I heard a Cessna ask for a readout of its ground speed."90 knots"
Center replied.
"Moments later, a Twin Beech required the same."
"120 knots," Center answered. We weren't the only ones proud of our
ground speed that day as almost instantly an F-18 smugly transmitted,
'Ah, Center, Dusty 52 requests ground speed readout.'
There was a slight pause, then the response, "525 knots on the ground,
Dusty." "Another silent pause. As I was thinking to myself how ripe
a situation this was, I heard a familiar click of a radio transmission
coming from my back-seater. It was at that precise moment I realized
Walt and I had become a real crew, for we were both thinking in
unison." "Center, Aspen 20, you got a ground speed readout for us?"
There was a longer than normal pause .... "Aspen, I show 1,742 knots"
No further inquiries were heard on that frequency.
--------------------------------------------------
In another famous SR-71 story, Los Angeles Center reported receiving a
request for clearance to FL 60 (60,000ft). The incredulous controller,
with some disdain in his voice, asked, "How do you plan to get up to
60,000 feet?
The pilot (obviously a sled driver), responded, "We don't plan to go
up to it, we plan to go down to it." He was cleared.
-------------------------------------
The pilot was sitting in his seat and pulled out a .38 revolver.
He placed it on top of the instrument panel, and then asked the
navigator, "Do you know what I use this for?" The navigator replied
timidly, "No, what's it for?" The pilot responded, "I use this on
navigators who get me lost!" The navigator proceeded to pull out a
45 and place it on his chart table. The pilot asked, "What's that
for?" "To be honest sir," the navigator replied, "I'll know we're
lost before you will."
--------------------------------------------------
Tower: "Delta 351, you have traffic at 10 o'clock, 6 miles!" Delta 351:
"Give us another hint! We have digital watches!"
---------------------------------------------------
One day the pilot of a Cherokee 180 was told by the tower to hold short
of the runway while a MD80 landed. The MD80 landed, rolled out, turned
around, and taxied back past the Cherokee. Some quick-witted comedian
in the MD80 crew got on the radio and said, "What a cute little plane.

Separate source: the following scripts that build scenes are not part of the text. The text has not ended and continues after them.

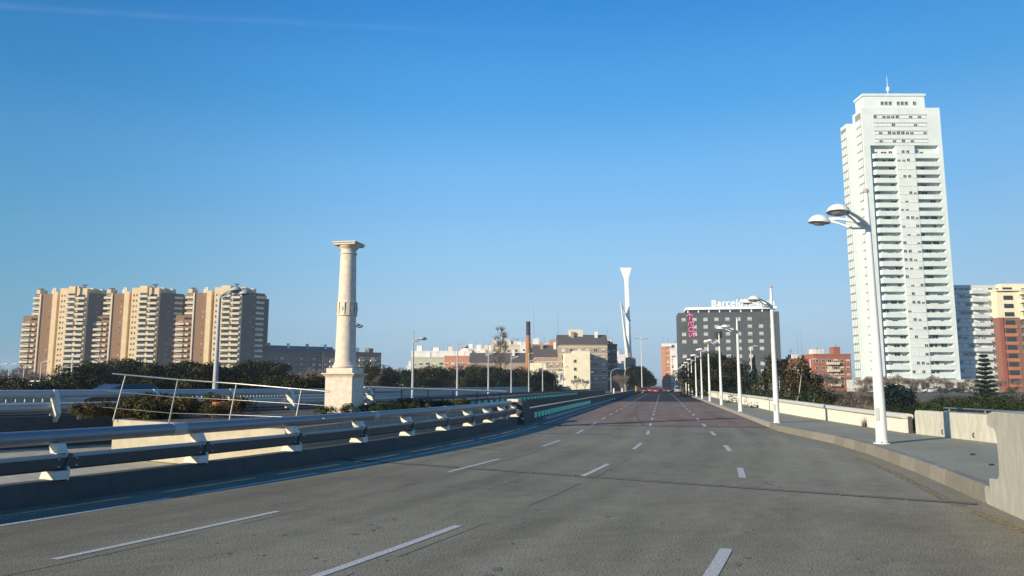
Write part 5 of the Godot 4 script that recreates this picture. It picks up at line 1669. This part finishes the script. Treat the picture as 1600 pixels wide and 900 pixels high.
func bare_tree(seed_: int, upright: bool, low: bool) -> Array:
	rng.seed = seed_
	var b := mb()
	var tips := []
	if upright:
		b.tube([Vector3.ZERO, Vector3(0.1, 5, 0), Vector3(0, 9.4, 0)], [0.2, 0.11, 0.02], 6, false)
		for i in 34:
			var h := rf(2.2, 9.2)
			var a := rf(0, TAU)
			branch(b, Vector3(0, h, 0), Vector3(cos(a) * 0.75, 1.0, sin(a) * 0.75).normalized(), rf(0.9, 1.5) * (1.2 - h / 13.0), 0.05, 2, 0.4, tips)
	else:
		b.tube([Vector3.ZERO, Vector3(0.08, 1.3, 0), Vector3(0.0, 2.2, 0.05)], [0.24, 0.18, 0.16], 7, false)
		for k in 5:
			var a := TAU * k / 5.0 + rf(-0.3, 0.3)
			branch(b, Vector3(0, rf(1.8, 2.2), 0), Vector3(cos(a) * 0.75, 1.0, sin(a) * 0.75).normalized(), rf(1.7, 2.3), 0.1, 4, 0.55, tips)
	var tw := mb()
	for t in tips:
		for q in (13 if not upright else 8):
			var d: Vector3 = (t[1] + rdir() * 0.8).normalized()
			var l := rf(0.5, 1.1)
			var sd := d.cross(rdir()).normalized() * 0.024
			tw.tri(t[0] - sd, t[0] + sd, t[0] + d * l, d.cross(sd).normalized(), d.cross(sd).normalized(), d.cross(sd).normalized())
	return [tw.done(M.twig), b.done(M.twig)]

# where a plant stands, told by what is near it in view
func where(v: Vector4) -> String:
	var a := v.x / v.y
	var marks := [[-0.69, "at the left edge of the view"], [-0.63, "left of the kiosk"], [-0.57, "below the leftmost tower block"], [-0.5, "between the leftmost and middle tower blocks"], [-0.455, "below the middle tower block"], [-0.41, "left of the lamp without a spike"], [-0.35, "below the right-hand tower block"], [-0.31, "at the right foot of the tower blocks"], [-0.26, "left of the stone column"], [-0.19, "right behind the stone column"], [-0.13, "left of the first lamp past the column"], [-0.075, "between the first and second lamps past the column"], [-0.03, "below the orange brick blocks"], [0.01, "left of the brick chimney"], [0.06, "right of the brick chimney"], [0.12, "by the plain cream house"], [0.19, "along the left side of the far street"], [0.235, "at the foot of the slim red block"], [0.26, "below the pink sign of the hotel"], [0.3, "before the middle of the hotel"], [0.345, "before the right part of the hotel"], [0.40, "right of the hotel"], [0.45, "below the red brick block"], [0.49, "left of the nearest lamp"], [0.54, "just right of the nearest lamp"], [0.585, "below the white tower"], [0.64, "below the pale grey block"], [9.0, "below the orange block at the right edge"]]
	var w := ""
	for m in marks:
		if a < m[0] and w == "":
			w = m[1]
	return ", " + ("close " if v.y < 62.0 else "" if v.y < 96.0 else "farther back " if v.y < 170.0 else "far off ") + w

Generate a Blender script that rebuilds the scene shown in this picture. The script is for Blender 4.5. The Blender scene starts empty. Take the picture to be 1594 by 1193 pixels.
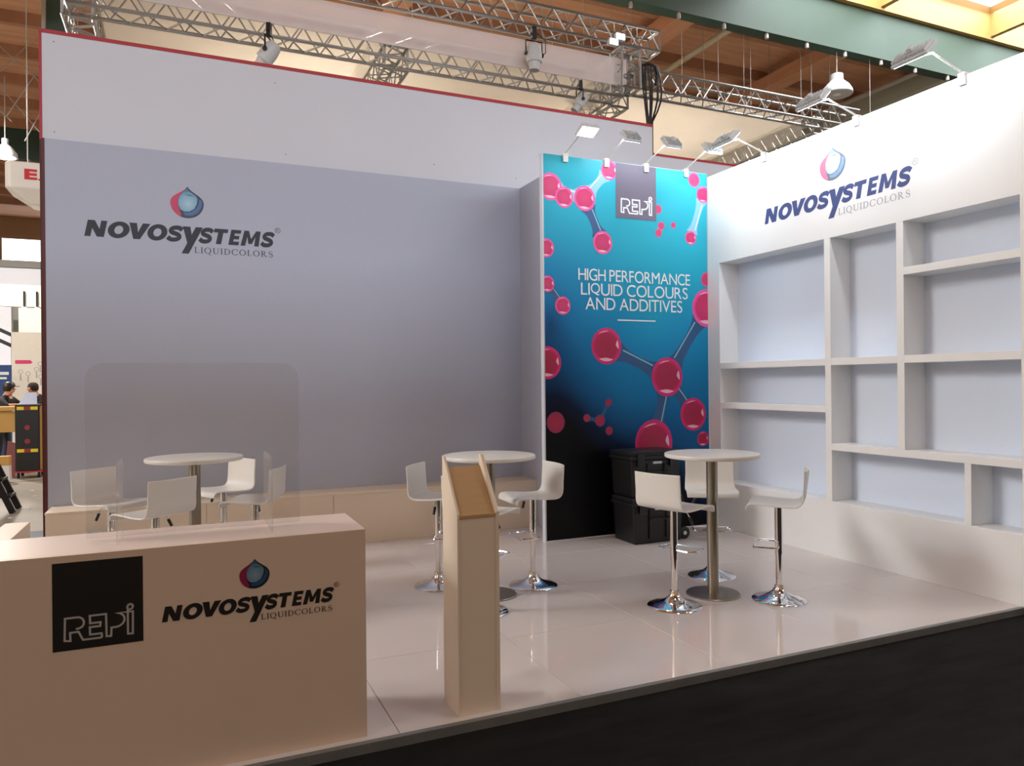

Did you make it all by yourself?"
Our hero the Cherokee pilot, not about to let the insult go by, came
back with: "I made it out of MD80 parts. Another landing like that and
I'll have enough parts for another one."
--------------------------------------------------
There's a story about the military pilot calling for a priority landing
because his single-engine jet fighter was running "a bit peaked."
Air Traffic Control told the fighter jock that he was number two
behind a B-52 that had one engine shut down. "Ah," the pilot remarked,
"the dreaded seven-engine approach."
----------------------------------------------
A student became lost during a solo cross-country flight. While
attempting to locate the aircraft on radar, ATC asked, "What was
your last known position?" Student: "When I was number one for
takeoff."
--------------------------------------------------
Taxiing down the tarmac, the 757 abruptly stopped, turned around
and returned to the gate. After an hour-long wait, it finally took
off. A concerned passenger asked the flight attendant , "What was
the problem?" "The pilot was bothered by a noise he heard in the
engine," explained the flight attendant," and it took us a while to
find a new pilot."
--------------------------------------------------
"Flight 2341, for noise abatement turn right 45 degrees." "But
Center, we are at 35,000 feet. How much noise can we make up here?"
"Sir, have you ever heard the noise a 747 makes when it hits a 727?"